# Start of Data provided

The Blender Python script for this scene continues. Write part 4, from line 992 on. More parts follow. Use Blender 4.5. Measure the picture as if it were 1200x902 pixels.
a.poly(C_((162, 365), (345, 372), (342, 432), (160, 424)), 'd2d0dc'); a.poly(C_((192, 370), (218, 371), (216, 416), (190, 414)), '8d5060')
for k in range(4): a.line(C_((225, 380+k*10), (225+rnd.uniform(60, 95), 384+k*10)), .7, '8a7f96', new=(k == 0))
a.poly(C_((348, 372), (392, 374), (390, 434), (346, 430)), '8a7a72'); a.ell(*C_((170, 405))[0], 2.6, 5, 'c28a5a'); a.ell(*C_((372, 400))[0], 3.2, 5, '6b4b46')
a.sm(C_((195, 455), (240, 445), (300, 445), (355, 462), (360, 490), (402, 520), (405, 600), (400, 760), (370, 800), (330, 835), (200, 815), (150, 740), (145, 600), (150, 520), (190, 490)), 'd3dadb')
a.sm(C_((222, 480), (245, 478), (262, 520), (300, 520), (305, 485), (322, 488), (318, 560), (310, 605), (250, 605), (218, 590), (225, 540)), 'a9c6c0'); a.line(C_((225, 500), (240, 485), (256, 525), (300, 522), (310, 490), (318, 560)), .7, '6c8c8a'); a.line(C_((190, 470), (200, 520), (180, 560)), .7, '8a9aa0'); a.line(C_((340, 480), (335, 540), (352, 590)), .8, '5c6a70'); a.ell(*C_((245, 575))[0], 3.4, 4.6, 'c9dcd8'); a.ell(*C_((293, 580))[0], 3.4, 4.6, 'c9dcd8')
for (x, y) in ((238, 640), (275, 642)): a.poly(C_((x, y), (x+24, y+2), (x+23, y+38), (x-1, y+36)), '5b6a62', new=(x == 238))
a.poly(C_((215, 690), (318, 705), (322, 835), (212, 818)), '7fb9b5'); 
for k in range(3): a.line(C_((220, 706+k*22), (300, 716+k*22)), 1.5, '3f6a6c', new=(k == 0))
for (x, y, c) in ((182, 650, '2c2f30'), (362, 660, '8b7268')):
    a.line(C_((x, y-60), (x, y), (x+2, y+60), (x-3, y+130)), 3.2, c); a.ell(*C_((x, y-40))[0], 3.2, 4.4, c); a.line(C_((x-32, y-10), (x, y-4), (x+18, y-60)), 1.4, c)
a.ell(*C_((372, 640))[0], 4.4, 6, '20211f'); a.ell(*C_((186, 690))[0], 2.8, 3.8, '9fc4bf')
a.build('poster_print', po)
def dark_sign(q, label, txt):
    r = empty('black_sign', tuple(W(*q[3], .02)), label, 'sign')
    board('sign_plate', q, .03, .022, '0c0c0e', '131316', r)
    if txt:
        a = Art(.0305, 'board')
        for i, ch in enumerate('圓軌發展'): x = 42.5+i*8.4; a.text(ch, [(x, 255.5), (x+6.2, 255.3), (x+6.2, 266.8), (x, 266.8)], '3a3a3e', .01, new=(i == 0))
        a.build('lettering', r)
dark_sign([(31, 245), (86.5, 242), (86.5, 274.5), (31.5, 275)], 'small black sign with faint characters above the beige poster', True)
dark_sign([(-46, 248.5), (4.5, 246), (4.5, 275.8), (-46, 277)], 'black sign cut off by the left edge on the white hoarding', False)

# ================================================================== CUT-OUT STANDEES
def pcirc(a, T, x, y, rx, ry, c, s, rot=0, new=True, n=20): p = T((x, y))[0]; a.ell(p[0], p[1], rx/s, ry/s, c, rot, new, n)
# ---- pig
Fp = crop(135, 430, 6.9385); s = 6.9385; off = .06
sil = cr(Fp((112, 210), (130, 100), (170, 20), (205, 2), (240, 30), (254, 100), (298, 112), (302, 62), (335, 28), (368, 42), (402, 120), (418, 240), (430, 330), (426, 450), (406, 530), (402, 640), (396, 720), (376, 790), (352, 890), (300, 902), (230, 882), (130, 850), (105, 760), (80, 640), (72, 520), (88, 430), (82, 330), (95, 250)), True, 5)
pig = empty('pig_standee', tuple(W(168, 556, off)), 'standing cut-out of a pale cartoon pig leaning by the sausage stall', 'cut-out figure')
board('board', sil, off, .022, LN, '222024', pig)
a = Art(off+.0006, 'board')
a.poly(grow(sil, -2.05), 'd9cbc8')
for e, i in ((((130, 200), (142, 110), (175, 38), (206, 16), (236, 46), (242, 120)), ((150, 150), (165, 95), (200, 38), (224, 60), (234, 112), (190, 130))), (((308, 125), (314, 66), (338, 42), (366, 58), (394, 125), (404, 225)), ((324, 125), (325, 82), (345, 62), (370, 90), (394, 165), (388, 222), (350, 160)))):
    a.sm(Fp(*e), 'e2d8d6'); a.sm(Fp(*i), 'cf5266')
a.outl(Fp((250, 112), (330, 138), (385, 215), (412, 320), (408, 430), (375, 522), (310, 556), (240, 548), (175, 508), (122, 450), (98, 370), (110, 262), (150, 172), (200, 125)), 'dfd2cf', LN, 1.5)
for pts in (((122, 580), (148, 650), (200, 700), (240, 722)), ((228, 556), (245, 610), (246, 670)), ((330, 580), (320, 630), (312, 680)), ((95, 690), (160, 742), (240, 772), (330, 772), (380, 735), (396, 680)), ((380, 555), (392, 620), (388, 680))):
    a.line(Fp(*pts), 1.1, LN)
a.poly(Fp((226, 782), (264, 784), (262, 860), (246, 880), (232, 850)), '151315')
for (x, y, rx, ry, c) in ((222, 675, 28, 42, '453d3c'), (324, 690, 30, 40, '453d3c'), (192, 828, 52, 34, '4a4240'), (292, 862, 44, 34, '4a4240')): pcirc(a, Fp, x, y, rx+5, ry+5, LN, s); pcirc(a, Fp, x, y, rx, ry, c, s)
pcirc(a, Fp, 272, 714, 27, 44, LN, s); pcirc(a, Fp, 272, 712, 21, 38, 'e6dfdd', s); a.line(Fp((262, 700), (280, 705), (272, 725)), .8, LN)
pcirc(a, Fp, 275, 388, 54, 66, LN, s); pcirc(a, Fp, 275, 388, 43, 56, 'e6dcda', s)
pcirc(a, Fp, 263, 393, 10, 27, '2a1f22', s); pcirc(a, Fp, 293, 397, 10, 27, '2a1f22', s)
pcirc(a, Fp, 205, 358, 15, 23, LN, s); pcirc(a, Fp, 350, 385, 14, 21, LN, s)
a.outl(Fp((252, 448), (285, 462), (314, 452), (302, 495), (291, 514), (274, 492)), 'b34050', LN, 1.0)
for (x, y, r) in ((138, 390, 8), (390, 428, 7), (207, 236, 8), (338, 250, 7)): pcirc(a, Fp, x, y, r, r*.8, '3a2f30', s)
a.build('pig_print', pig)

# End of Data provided

Instruction:
Without changing a word, restate the whole listing.

Solution:
The Blender Python script for this scene continues. Write part 4, from line 992 on. More parts follow. Use Blender 4.5. Measure the picture as if it were 1200x902 pixels.
a.poly(C_((162, 365), (345, 372), (342, 432), (160, 424)), 'd2d0dc'); a.poly(C_((192, 370), (218, 371), (216, 416), (190, 414)), '8d5060')
for k in range(4): a.line(C_((225, 380+k*10), (225+rnd.uniform(60, 95), 384+k*10)), .7, '8a7f96', new=(k == 0))
a.poly(C_((348, 372), (392, 374), (390, 434), (346, 430)), '8a7a72'); a.ell(*C_((170, 405))[0], 2.6, 5, 'c28a5a'); a.ell(*C_((372, 400))[0], 3.2, 5, '6b4b46')
a.sm(C_((195, 455), (240, 445), (300, 445), (355, 462), (360, 490), (402, 520), (405, 600), (400, 760), (370, 800), (330, 835), (200, 815), (150, 740), (145, 600), (150, 520), (190, 490)), 'd3dadb')
a.sm(C_((222, 480), (245, 478), (262, 520), (300, 520), (305, 485), (322, 488), (318, 560), (310, 605), (250, 605), (218, 590), (225, 540)), 'a9c6c0'); a.line(C_((225, 500), (240, 485), (256, 525), (300, 522), (310, 490), (318, 560)), .7, '6c8c8a'); a.line(C_((190, 470), (200, 520), (180, 560)), .7, '8a9aa0'); a.line(C_((340, 480), (335, 540), (352, 590)), .8, '5c6a70'); a.ell(*C_((245, 575))[0], 3.4, 4.6, 'c9dcd8'); a.ell(*C_((293, 580))[0], 3.4, 4.6, 'c9dcd8')
for (x, y) in ((238, 640), (275, 642)): a.poly(C_((x, y), (x+24, y+2), (x+23, y+38), (x-1, y+36)), '5b6a62', new=(x == 238))
a.poly(C_((215, 690), (318, 705), (322, 835), (212, 818)), '7fb9b5'); 
for k in range(3): a.line(C_((220, 706+k*22), (300, 716+k*22)), 1.5, '3f6a6c', new=(k == 0))
for (x, y, c) in ((182, 650, '2c2f30'), (362, 660, '8b7268')):
    a.line(C_((x, y-60), (x, y), (x+2, y+60), (x-3, y+130)), 3.2, c); a.ell(*C_((x, y-40))[0], 3.2, 4.4, c); a.line(C_((x-32, y-10), (x, y-4), (x+18, y-60)), 1.4, c)
a.ell(*C_((372, 640))[0], 4.4, 6, '20211f'); a.ell(*C_((186, 690))[0], 2.8, 3.8, '9fc4bf')
a.build('poster_print', po)
def dark_sign(q, label, txt):
    r = empty('black_sign', tuple(W(*q[3], .02)), label, 'sign')
    board('sign_plate', q, .03, .022, '0c0c0e', '131316', r)
    if txt:
        a = Art(.0305, 'board')
        for i, ch in enumerate('圓軌發展'): x = 42.5+i*8.4; a.text(ch, [(x, 255.5), (x+6.2, 255.3), (x+6.2, 266.8), (x, 266.8)], '3a3a3e', .01, new=(i == 0))
        a.build('lettering', r)
dark_sign([(31, 245), (86.5, 242), (86.5, 274.5), (31.5, 275)], 'small black sign with faint characters above the beige poster', True)
dark_sign([(-46, 248.5), (4.5, 246), (4.5, 275.8), (-46, 277)], 'black sign cut off by the left edge on the white hoarding', False)

# ================================================================== CUT-OUT STANDEES
def pcirc(a, T, x, y, rx, ry, c, s, rot=0, new=True, n=20): p = T((x, y))[0]; a.ell(p[0], p[1], rx/s, ry/s, c, rot, new, n)
# ---- pig
Fp = crop(135, 430, 6.9385); s = 6.9385; off = .06
sil = cr(Fp((112, 210), (130, 100), (170, 20), (205, 2), (240, 30), (254, 100), (298, 112), (302, 62), (335, 28), (368, 42), (402, 120), (418, 240), (430, 330), (426, 450), (406, 530), (402, 640), (396, 720), (376, 790), (352, 890), (300, 902), (230, 882), (130, 850), (105, 760), (80, 640), (72, 520), (88, 430), (82, 330), (95, 250)), True, 5)
pig = empty('pig_standee', tuple(W(168, 556, off)), 'standing cut-out of a pale cartoon pig leaning by the sausage stall', 'cut-out figure')
board('board', sil, off, .022, LN, '222024', pig)
a = Art(off+.0006, 'board')
a.poly(grow(sil, -2.05), 'd9cbc8')
for e, i in ((((130, 200), (142, 110), (175, 38), (206, 16), (236, 46), (242, 120)), ((150, 150), (165, 95), (200, 38), (224, 60), (234, 112), (190, 130))), (((308, 125), (314, 66), (338, 42), (366, 58), (394, 125), (404, 225)), ((324, 125), (325, 82), (345, 62), (370, 90), (394, 165), (388, 222), (350, 160)))):
    a.sm(Fp(*e), 'e2d8d6'); a.sm(Fp(*i), 'cf5266')
a.outl(Fp((250, 112), (330, 138), (385, 215), (412, 320), (408, 430), (375, 522), (310, 556), (240, 548), (175, 508), (122, 450), (98, 370), (110, 262), (150, 172), (200, 125)), 'dfd2cf', LN, 1.5)
for pts in (((122, 580), (148, 650), (200, 700), (240, 722)), ((228, 556), (245, 610), (246, 670)), ((330, 580), (320, 630), (312, 680)), ((95, 690), (160, 742), (240, 772), (330, 772), (380, 735), (396, 680)), ((380, 555), (392, 620), (388, 680))):
    a.line(Fp(*pts), 1.1, LN)
a.poly(Fp((226, 782), (264, 784), (262, 860), (246, 880), (232, 850)), '151315')
for (x, y, rx, ry, c) in ((222, 675, 28, 42, '453d3c'), (324, 690, 30, 40, '453d3c'), (192, 828, 52, 34, '4a4240'), (292, 862, 44, 34, '4a4240')): pcirc(a, Fp, x, y, rx+5, ry+5, LN, s); pcirc(a, Fp, x, y, rx, ry, c, s)
pcirc(a, Fp, 272, 714, 27, 44, LN, s); pcirc(a, Fp, 272, 712, 21, 38, 'e6dfdd', s); a.line(Fp((262, 700), (280, 705), (272, 725)), .8, LN)
pcirc(a, Fp, 275, 388, 54, 66, LN, s); pcirc(a, Fp, 275, 388, 43, 56, 'e6dcda', s)
pcirc(a, Fp, 263, 393, 10, 27, '2a1f22', s); pcirc(a, Fp, 293, 397, 10, 27, '2a1f22', s)
pcirc(a, Fp, 205, 358, 15, 23, LN, s); pcirc(a, Fp, 350, 385, 14, 21, LN, s)
a.outl(Fp((252, 448), (285, 462), (314, 452), (302, 495), (291, 514), (274, 492)), 'b34050', LN, 1.0)
for (x, y, r) in ((138, 390, 8), (390, 428, 7), (207, 236, 8), (338, 250, 7)): pcirc(a, Fp, x, y, r, r*.8, '3a2f30', s)
a.build('pig_print', pig)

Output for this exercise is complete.